> _Written problem_
Could you write out the opening lines of the data, word for word, stopping after the line that contains "sc = bpy.context.scene"?

> _Given data_
□ □ □ □
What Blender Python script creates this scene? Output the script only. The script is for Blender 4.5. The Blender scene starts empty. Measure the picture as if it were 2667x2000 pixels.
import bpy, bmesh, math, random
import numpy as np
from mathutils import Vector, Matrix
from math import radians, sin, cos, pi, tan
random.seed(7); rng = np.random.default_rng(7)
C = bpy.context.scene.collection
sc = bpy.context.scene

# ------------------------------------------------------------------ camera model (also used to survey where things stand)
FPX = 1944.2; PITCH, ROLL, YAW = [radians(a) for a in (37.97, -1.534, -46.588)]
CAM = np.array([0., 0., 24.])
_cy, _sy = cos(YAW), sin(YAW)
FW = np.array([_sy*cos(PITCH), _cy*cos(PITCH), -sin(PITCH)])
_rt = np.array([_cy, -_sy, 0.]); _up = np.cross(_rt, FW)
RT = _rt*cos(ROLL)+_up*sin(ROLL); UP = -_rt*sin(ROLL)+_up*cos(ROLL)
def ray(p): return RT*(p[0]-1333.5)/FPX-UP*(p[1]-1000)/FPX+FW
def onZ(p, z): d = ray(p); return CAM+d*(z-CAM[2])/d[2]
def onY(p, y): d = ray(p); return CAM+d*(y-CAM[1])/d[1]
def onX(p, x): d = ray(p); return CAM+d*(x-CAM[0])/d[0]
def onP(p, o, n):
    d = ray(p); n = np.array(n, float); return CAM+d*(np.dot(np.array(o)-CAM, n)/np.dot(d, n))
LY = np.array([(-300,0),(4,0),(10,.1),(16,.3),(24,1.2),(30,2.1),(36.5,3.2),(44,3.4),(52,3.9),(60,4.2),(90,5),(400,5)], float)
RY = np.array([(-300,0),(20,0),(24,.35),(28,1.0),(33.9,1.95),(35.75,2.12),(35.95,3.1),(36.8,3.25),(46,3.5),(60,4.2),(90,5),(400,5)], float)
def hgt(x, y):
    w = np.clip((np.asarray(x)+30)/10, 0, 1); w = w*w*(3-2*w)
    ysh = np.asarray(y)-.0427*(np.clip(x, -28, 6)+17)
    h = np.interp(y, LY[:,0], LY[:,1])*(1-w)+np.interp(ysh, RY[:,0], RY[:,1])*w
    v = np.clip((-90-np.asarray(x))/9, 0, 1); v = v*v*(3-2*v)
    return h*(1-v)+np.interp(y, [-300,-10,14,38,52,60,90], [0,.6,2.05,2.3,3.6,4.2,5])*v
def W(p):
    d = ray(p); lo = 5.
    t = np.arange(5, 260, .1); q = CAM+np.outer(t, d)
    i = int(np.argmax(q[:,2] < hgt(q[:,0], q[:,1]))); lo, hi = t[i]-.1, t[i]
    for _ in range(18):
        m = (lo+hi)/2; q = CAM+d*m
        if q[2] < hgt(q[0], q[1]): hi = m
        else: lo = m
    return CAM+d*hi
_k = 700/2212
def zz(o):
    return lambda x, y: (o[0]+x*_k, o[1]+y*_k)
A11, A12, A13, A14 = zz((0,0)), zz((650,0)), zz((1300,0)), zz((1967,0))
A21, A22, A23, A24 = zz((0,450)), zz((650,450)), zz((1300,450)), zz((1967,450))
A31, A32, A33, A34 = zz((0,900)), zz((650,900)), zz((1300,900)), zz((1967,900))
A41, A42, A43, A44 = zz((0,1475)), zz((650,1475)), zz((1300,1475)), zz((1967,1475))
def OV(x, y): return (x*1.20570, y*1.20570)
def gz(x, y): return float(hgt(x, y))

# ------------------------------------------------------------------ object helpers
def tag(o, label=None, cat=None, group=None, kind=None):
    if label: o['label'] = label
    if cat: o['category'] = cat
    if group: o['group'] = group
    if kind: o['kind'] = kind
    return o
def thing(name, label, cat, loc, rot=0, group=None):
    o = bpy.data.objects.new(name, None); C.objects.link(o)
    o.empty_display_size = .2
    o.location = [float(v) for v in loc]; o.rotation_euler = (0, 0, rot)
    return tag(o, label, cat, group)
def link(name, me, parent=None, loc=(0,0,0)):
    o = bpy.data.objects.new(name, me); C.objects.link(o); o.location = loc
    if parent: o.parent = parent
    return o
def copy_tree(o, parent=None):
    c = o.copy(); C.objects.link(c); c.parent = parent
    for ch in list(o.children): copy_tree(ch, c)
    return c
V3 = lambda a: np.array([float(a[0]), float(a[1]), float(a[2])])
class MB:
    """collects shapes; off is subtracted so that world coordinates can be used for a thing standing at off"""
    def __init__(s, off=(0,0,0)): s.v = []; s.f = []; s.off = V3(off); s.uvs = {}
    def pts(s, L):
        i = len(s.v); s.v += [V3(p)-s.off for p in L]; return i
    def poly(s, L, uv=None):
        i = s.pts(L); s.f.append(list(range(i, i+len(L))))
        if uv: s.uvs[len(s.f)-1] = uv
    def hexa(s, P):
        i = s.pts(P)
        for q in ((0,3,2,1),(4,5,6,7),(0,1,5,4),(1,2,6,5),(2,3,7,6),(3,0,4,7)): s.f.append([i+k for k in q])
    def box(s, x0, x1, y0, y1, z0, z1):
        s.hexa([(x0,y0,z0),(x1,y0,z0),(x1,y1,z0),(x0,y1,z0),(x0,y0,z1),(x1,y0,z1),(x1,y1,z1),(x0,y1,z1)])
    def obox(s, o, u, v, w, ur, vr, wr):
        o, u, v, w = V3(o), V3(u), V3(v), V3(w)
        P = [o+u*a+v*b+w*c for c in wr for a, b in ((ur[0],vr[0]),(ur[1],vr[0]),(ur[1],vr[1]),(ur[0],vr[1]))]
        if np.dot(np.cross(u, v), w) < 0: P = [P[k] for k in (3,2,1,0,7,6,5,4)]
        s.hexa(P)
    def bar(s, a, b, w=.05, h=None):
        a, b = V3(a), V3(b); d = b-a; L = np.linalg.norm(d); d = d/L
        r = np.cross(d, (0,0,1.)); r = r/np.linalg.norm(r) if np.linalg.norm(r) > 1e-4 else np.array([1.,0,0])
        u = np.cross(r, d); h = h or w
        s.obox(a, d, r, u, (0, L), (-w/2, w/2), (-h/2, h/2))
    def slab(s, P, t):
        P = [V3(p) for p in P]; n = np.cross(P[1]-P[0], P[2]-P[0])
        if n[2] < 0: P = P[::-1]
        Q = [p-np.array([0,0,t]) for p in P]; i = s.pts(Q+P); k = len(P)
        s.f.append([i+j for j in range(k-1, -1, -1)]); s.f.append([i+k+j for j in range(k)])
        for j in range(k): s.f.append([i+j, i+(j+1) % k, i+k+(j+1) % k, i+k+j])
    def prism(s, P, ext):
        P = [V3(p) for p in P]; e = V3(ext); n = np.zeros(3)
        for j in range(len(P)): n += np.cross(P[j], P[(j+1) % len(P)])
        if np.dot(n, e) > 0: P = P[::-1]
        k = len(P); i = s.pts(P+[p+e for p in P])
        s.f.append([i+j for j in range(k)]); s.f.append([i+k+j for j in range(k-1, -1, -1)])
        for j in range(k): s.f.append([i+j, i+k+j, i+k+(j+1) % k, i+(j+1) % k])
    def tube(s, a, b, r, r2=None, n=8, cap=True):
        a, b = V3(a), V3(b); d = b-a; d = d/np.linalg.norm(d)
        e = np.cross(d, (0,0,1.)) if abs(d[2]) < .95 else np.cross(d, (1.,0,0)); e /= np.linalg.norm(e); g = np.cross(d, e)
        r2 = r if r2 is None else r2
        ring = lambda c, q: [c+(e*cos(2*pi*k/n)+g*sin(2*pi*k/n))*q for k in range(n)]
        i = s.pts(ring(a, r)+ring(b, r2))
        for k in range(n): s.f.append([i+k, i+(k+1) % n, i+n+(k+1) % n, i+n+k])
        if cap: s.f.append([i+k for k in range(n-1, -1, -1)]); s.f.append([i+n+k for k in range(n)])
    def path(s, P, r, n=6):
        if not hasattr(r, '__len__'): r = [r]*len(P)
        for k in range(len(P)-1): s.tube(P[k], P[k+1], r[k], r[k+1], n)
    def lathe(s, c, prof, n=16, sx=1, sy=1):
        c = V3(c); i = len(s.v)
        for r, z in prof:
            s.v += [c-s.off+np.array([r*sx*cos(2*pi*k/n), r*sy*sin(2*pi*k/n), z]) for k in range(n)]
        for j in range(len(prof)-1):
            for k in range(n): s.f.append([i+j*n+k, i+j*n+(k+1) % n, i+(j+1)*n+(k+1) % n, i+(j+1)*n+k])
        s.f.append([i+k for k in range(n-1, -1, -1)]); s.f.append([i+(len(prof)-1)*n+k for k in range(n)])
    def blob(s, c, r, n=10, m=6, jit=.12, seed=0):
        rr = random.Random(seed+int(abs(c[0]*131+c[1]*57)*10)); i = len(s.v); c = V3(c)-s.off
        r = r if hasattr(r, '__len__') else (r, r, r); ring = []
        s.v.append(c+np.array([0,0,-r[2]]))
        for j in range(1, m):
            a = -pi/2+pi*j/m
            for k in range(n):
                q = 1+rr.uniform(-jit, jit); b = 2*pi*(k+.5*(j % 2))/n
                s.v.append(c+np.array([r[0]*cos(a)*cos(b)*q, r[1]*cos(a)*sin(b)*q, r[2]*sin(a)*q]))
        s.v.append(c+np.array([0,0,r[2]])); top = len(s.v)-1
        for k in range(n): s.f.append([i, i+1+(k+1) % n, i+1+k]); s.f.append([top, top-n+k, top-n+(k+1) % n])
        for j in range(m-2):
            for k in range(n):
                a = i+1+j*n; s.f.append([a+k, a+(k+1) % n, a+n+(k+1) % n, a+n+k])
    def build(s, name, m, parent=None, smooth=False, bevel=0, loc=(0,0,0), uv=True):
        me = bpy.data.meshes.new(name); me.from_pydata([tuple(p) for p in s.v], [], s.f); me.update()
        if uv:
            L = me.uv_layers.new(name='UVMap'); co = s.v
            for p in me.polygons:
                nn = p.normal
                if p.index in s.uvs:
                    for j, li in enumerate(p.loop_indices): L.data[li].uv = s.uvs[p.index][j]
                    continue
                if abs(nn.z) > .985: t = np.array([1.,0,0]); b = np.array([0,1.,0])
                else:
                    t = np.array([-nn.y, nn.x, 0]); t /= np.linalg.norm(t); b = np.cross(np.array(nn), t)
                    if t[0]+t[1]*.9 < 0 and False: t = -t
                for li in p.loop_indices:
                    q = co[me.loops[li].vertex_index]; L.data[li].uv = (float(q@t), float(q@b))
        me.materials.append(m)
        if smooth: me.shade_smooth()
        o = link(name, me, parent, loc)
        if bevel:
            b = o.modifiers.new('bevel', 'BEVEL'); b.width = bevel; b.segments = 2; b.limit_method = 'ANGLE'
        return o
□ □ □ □
> _Response to this exercise_
What Blender Python script creates this scene? Output the script only. The script is for Blender 4.5. The Blender scene starts empty. Measure the picture as if it were 2667x2000 pixels.
import bpy, bmesh, math, random
import numpy as np
from mathutils import Vector, Matrix
from math import radians, sin, cos, pi, tan
random.seed(7); rng = np.random.default_rng(7)
C = bpy.context.scene.collection
sc = bpy.context.scene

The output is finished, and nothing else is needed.